* _STATED GOAL_: Below are entries. Reproduce exactly the lines between the line holding "0, 1.018), bevel=.008)" and the line holding "for i in range(len(P)): j", inclusive, and only those.

(Extracted data entries)
***

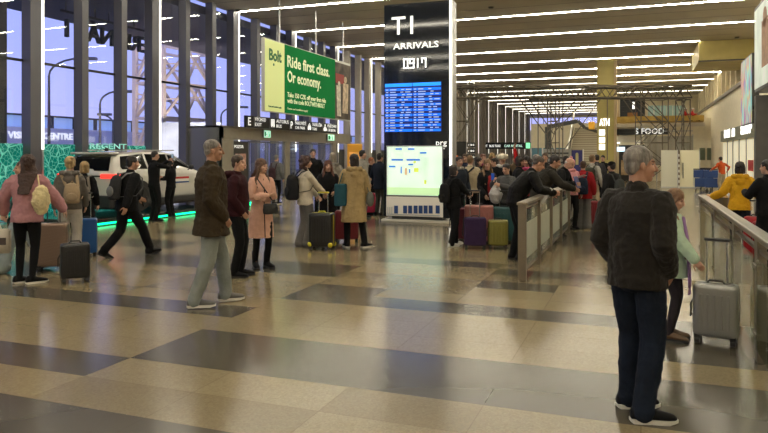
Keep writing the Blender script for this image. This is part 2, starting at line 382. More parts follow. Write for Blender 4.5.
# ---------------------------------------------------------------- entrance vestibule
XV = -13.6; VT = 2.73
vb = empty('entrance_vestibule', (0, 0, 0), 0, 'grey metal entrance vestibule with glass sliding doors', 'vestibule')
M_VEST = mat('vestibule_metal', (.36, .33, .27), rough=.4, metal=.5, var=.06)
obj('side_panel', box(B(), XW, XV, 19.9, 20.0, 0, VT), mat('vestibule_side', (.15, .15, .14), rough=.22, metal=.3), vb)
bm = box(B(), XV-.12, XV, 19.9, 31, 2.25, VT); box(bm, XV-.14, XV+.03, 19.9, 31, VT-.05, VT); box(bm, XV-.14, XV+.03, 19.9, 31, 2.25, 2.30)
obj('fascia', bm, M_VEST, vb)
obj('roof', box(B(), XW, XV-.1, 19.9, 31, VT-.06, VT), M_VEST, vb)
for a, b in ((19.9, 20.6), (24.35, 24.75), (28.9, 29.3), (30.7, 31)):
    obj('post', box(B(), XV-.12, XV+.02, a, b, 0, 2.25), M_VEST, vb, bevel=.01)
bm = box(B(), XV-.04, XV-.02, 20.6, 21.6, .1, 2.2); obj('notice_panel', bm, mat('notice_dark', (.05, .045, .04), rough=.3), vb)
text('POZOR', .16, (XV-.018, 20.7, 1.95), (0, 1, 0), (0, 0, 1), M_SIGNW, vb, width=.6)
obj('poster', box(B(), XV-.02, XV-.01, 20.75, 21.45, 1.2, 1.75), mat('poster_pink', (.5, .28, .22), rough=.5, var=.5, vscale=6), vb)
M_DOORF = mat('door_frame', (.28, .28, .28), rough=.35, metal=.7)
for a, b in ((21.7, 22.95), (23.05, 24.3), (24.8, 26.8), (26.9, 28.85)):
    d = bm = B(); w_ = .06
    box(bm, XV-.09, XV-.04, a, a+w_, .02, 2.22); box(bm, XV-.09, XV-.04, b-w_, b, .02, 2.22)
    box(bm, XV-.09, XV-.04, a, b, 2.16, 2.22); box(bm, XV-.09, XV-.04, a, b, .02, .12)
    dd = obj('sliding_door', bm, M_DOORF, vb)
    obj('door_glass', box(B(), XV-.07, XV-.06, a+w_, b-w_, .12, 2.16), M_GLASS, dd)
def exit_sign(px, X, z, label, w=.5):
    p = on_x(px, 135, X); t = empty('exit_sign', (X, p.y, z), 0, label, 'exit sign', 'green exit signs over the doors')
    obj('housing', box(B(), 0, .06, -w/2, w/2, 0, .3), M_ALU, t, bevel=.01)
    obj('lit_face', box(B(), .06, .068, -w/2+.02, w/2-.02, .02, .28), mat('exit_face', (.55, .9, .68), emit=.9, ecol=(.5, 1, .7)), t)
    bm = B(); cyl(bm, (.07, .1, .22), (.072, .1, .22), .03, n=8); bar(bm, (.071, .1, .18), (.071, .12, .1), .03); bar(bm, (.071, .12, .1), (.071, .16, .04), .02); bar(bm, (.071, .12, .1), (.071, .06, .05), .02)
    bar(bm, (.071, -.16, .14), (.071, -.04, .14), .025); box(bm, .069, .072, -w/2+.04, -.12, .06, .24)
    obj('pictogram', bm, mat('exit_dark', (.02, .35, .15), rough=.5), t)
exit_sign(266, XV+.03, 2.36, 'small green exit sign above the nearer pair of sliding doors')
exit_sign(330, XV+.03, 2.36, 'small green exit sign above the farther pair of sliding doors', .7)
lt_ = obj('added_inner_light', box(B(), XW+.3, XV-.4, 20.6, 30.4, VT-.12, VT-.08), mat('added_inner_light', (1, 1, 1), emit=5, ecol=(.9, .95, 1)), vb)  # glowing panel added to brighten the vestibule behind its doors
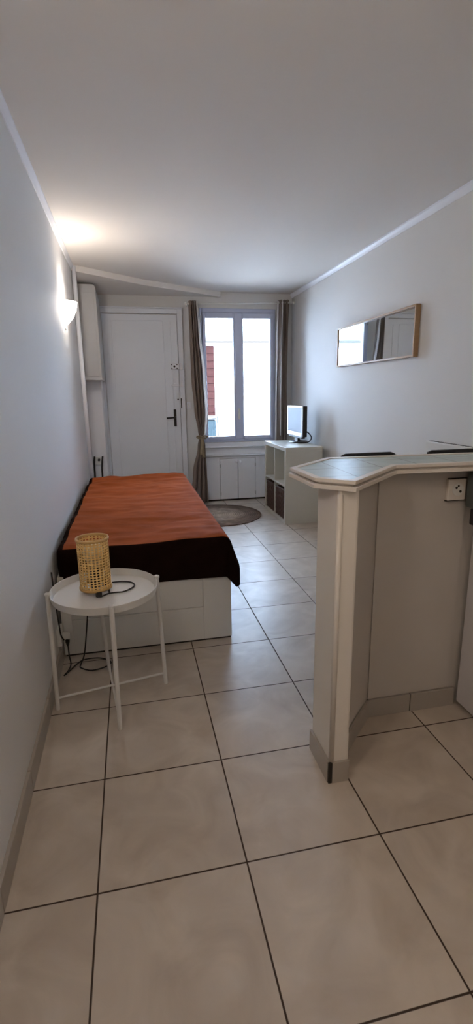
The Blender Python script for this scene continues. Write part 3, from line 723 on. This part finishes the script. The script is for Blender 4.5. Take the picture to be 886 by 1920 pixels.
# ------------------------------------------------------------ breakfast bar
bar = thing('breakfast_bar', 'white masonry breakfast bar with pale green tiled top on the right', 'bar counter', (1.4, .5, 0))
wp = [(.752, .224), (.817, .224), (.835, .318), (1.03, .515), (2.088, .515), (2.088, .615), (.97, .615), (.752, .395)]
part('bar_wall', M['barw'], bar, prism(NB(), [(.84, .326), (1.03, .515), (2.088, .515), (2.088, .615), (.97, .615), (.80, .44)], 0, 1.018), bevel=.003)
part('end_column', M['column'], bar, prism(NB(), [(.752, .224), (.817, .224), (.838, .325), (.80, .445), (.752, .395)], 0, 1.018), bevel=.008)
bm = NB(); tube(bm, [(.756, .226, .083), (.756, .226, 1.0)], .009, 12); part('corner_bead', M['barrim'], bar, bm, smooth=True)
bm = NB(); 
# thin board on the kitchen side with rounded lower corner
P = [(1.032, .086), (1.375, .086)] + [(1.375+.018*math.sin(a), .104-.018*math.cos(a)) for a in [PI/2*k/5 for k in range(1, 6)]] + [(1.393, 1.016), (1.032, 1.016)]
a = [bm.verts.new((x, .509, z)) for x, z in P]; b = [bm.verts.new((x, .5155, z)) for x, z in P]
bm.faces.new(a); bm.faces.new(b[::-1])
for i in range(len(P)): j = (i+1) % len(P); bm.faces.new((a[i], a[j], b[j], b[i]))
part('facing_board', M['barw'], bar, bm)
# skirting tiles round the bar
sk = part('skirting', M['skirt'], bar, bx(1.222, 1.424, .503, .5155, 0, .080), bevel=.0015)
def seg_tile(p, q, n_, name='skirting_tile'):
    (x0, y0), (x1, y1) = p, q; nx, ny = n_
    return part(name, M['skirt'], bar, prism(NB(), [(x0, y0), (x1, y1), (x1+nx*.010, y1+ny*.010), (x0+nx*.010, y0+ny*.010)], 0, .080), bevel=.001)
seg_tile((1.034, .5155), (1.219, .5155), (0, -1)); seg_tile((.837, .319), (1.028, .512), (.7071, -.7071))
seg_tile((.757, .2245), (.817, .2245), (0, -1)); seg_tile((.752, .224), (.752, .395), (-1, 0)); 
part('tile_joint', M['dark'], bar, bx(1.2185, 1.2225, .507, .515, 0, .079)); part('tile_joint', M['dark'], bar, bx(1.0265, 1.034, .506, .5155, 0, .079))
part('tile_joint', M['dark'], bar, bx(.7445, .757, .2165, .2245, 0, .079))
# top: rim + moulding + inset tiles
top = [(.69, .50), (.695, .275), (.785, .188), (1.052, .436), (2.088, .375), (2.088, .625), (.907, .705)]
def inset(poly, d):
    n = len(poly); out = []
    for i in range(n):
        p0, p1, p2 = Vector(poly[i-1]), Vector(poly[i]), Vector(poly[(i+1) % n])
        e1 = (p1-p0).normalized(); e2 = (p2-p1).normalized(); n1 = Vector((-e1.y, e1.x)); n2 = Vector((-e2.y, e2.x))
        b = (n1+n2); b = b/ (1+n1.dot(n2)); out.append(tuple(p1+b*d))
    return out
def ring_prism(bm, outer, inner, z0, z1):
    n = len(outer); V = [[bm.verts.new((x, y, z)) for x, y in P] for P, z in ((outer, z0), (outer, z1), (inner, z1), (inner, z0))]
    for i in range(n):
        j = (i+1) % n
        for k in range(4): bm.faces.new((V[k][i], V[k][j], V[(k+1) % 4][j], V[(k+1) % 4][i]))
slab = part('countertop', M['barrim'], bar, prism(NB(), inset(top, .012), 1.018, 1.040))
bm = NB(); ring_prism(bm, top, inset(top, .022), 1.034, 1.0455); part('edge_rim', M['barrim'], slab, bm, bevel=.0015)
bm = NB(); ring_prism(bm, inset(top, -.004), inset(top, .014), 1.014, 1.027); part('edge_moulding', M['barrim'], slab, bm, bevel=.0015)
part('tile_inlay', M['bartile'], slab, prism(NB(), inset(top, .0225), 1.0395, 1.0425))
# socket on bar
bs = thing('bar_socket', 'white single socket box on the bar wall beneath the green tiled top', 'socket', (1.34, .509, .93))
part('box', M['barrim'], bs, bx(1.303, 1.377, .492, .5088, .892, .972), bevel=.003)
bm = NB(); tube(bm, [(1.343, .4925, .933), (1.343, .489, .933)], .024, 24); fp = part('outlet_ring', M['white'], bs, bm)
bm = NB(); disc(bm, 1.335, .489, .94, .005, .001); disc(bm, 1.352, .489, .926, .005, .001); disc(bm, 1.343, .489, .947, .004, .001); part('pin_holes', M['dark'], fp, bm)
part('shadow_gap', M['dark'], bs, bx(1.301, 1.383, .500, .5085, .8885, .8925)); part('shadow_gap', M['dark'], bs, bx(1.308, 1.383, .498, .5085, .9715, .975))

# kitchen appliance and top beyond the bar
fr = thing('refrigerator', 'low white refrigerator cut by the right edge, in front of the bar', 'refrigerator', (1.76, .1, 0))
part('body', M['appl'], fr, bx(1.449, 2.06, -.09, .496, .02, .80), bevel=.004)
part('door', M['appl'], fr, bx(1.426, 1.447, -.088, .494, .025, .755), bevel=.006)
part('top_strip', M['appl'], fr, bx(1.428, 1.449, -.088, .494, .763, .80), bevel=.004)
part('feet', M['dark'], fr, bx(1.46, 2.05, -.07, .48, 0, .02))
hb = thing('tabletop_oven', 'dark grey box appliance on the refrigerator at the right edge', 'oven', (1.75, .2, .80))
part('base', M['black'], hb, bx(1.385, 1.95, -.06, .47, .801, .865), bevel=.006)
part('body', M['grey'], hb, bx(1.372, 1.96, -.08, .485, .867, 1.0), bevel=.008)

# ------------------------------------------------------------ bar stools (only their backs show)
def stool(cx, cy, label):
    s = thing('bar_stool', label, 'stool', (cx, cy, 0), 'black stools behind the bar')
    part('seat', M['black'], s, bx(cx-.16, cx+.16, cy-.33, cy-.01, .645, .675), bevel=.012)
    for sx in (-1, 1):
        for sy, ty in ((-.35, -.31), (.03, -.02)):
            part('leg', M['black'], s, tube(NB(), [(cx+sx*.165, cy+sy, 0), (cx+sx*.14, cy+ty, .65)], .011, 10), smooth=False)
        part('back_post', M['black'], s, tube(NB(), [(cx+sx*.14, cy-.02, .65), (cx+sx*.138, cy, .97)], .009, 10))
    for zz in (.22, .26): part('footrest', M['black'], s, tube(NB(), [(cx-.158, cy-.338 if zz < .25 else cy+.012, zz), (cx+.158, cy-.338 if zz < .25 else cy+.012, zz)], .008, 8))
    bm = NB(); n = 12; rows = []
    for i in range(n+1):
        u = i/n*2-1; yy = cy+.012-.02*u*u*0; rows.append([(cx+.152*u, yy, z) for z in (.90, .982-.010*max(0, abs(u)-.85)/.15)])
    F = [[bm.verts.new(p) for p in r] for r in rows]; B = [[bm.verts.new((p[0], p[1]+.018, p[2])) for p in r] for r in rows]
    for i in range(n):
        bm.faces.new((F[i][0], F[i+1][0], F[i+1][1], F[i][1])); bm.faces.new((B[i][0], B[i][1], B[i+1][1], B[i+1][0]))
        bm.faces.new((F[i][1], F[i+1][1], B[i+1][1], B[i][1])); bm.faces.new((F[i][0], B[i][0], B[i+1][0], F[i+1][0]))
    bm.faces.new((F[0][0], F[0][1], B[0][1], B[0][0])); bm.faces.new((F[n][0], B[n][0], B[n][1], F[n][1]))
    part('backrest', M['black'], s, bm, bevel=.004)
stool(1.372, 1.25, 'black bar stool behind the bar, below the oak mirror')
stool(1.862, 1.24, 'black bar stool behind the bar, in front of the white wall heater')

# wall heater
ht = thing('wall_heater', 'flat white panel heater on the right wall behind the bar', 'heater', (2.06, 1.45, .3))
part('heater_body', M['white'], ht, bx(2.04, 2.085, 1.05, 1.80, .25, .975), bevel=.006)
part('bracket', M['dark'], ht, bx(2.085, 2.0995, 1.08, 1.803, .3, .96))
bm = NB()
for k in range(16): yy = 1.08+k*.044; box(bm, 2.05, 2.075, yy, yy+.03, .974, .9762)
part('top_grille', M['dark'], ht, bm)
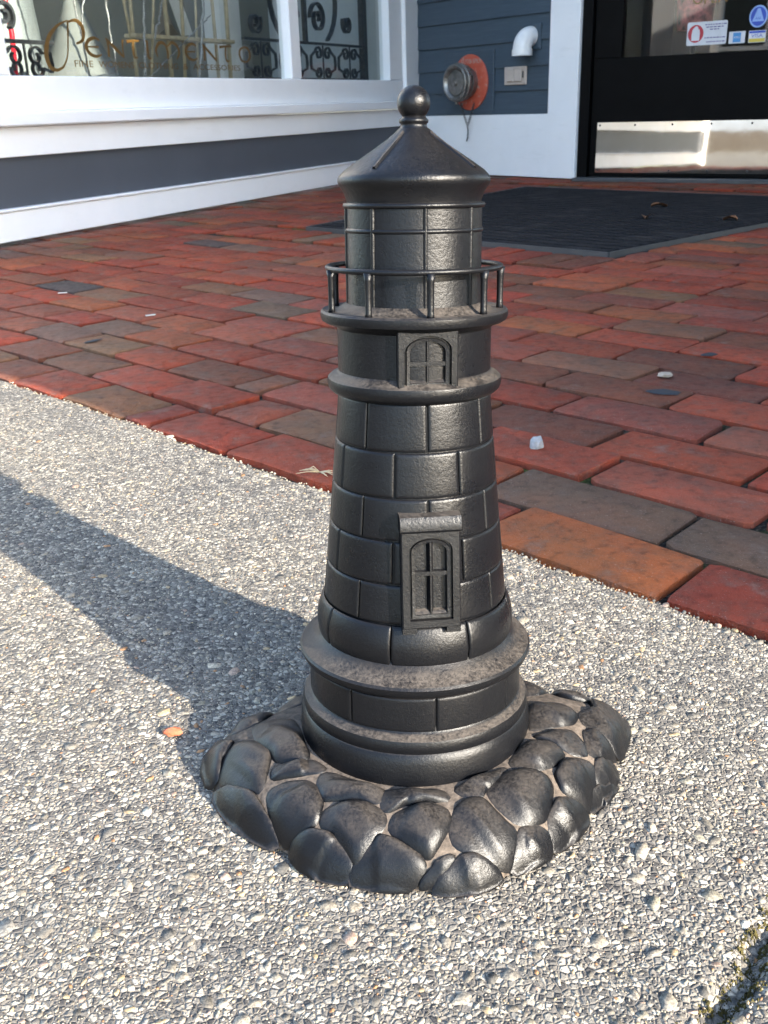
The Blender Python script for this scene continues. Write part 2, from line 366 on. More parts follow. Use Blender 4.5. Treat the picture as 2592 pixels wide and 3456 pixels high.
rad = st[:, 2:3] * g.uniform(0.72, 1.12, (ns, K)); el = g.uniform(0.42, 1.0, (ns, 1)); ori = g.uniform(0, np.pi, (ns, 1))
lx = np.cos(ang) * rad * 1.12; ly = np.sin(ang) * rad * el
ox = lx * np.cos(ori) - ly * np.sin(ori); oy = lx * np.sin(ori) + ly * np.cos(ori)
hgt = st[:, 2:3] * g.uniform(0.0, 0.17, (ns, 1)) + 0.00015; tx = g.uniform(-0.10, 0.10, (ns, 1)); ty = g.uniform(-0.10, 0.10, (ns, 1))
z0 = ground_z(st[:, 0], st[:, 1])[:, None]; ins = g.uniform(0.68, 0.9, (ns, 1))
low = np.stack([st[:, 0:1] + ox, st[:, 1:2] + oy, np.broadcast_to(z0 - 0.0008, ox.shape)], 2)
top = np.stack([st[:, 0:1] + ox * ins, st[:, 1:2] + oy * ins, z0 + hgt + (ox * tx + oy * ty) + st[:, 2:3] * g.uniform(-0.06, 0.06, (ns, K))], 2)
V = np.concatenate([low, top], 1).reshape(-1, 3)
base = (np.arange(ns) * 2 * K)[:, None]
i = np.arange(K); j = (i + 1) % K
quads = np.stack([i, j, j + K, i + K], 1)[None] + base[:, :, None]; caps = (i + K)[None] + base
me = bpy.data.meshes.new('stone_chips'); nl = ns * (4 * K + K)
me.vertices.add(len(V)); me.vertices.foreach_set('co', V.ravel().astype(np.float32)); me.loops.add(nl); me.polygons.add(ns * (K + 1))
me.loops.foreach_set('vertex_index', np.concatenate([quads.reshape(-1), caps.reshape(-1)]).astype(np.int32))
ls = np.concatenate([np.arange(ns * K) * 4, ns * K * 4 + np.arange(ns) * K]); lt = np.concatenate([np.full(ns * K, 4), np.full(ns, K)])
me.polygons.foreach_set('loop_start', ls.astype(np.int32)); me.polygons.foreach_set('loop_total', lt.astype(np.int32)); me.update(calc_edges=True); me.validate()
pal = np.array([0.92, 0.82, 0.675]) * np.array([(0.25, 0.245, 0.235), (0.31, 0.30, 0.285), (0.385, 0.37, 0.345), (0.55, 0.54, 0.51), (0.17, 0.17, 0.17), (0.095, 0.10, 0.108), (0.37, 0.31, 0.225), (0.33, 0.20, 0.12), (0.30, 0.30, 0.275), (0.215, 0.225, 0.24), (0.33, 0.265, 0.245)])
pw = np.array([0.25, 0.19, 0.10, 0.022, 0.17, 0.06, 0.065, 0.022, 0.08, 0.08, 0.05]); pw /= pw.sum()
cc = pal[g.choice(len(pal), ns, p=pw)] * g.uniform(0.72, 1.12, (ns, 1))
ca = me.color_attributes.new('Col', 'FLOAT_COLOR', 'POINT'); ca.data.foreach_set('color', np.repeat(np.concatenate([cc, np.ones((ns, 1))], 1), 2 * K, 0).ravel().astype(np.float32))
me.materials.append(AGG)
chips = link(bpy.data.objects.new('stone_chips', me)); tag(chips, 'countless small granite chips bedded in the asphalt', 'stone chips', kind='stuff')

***

* _ANSWER FOR THIS EXERCISE_:
part('end_column', M['column'], bar, prism(NB(), [(.752, .224), (.817, .224), (.838, .325), (.80, .445), (.752, .395)], 0, 1.018), bevel=.008)
bm = NB(); tube(bm, [(.756, .226, .083), (.756, .226, 1.0)], .009, 12); part('corner_bead', M['barrim'], bar, bm, smooth=True)
bm = NB(); 
# thin board on the kitchen side with rounded lower corner
P = [(1.032, .086), (1.375, .086)] + [(1.375+.018*math.sin(a), .104-.018*math.cos(a)) for a in [PI/2*k/5 for k in range(1, 6)]] + [(1.393, 1.016), (1.032, 1.016)]
a = [bm.verts.new((x, .509, z)) for x, z in P]; b = [bm.verts.new((x, .5155, z)) for x, z in P]
bm.faces.new(a); bm.faces.new(b[::-1])
for i in range(len(P)): j = (i+1) % len(P); bm.faces.new((a[i], a[j], b[j], b[i]))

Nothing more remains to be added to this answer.